O tecido da história faz sentido no longo prazo. O sermo vulgar, “última flor do Lácio”, porta ainda a bandeira da lenda e verdadeira história do soldado de Roma que se converteu ao cristianismo para ser protetor dos desvalidos contra epidemias; guardião da não-violência e da tolerância em busca da paz universal. São “Tião” chamado na língua popular merece consideração e respeito neste dia santo de confundidas datas na história de Portugal e Brasil. Dia em que Pinzón em alto mar à frente de Cabral cruzou a linha equatorial e de chegada à costa para achar o Brasil primeiro. Dia em que el-rei Dom Sebastião veio ao mundo e dia que Estácio de Sá com ajuda do santo padroeiro fundou a cidade maravilhosa do Rio de Janeiro.

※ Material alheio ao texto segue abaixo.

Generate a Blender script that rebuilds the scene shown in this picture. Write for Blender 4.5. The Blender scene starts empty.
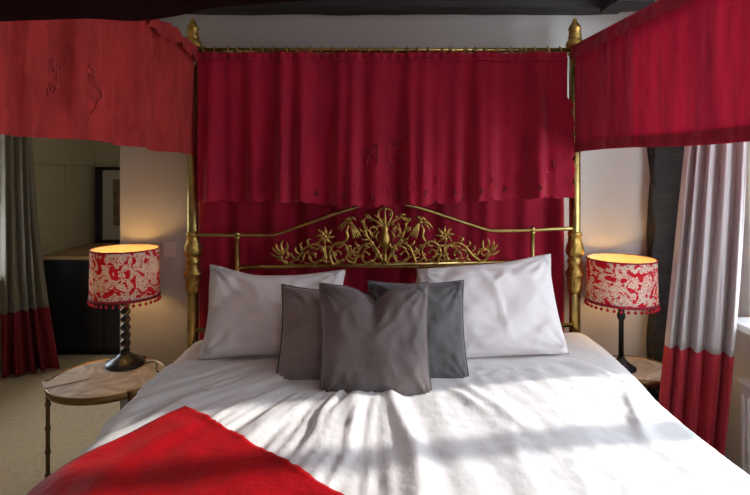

É natural que a boa vista de São Sebastião mostrasse ao escritor de “Marajó” o porto carioca além do horizonte. Lá longe onde o Itá do Norte atracou e o romancista escreveu o ciclo extremo-norte, dando recado da gente para o Brasil e o mundo inteiro. Agora, a luta continua quando a diversidade cultural pinta o Santo popular de várias formas e faz do mártir latino protetor da biodiversidade. Então, deem-se vivas a São Sebastião com toque de sino nas igrejas e glórias a Oxóssi a som de tambor de Mina nos terreiros!!!… Do sincretismo religioso no apartheid afro-latino-americano ao ecumenismo universal e diálogo inter-cultural,  estamos avançando como nunca…



Ser ou não é a crucial questão de Hamlet, príncipe da Dinamarca. Ser e não ser é solução da complexidade saída do mato … Isto é, a astúcia do caboco ribeirinho desde menino, morador da água e da terra, debaixo do alumiado céu de estrelas do equinócio e sobre o alagado chão da varja deste mundo, entre chuvas e esquecimento.



Haja bom tempo e canoa boa na viagem antropoética de Fernando Pessoa! Então, saberão que a missão do GEI-Marajó, de acompanhar ações de governo, elaborar plano de desenvolvimento sustentável e promover ações emergenciais de combate à malária, regurlarização fundiária e obras de infra-estrutura, que eu não esqueço talvez tenha morrido sem bilhete nem foguete.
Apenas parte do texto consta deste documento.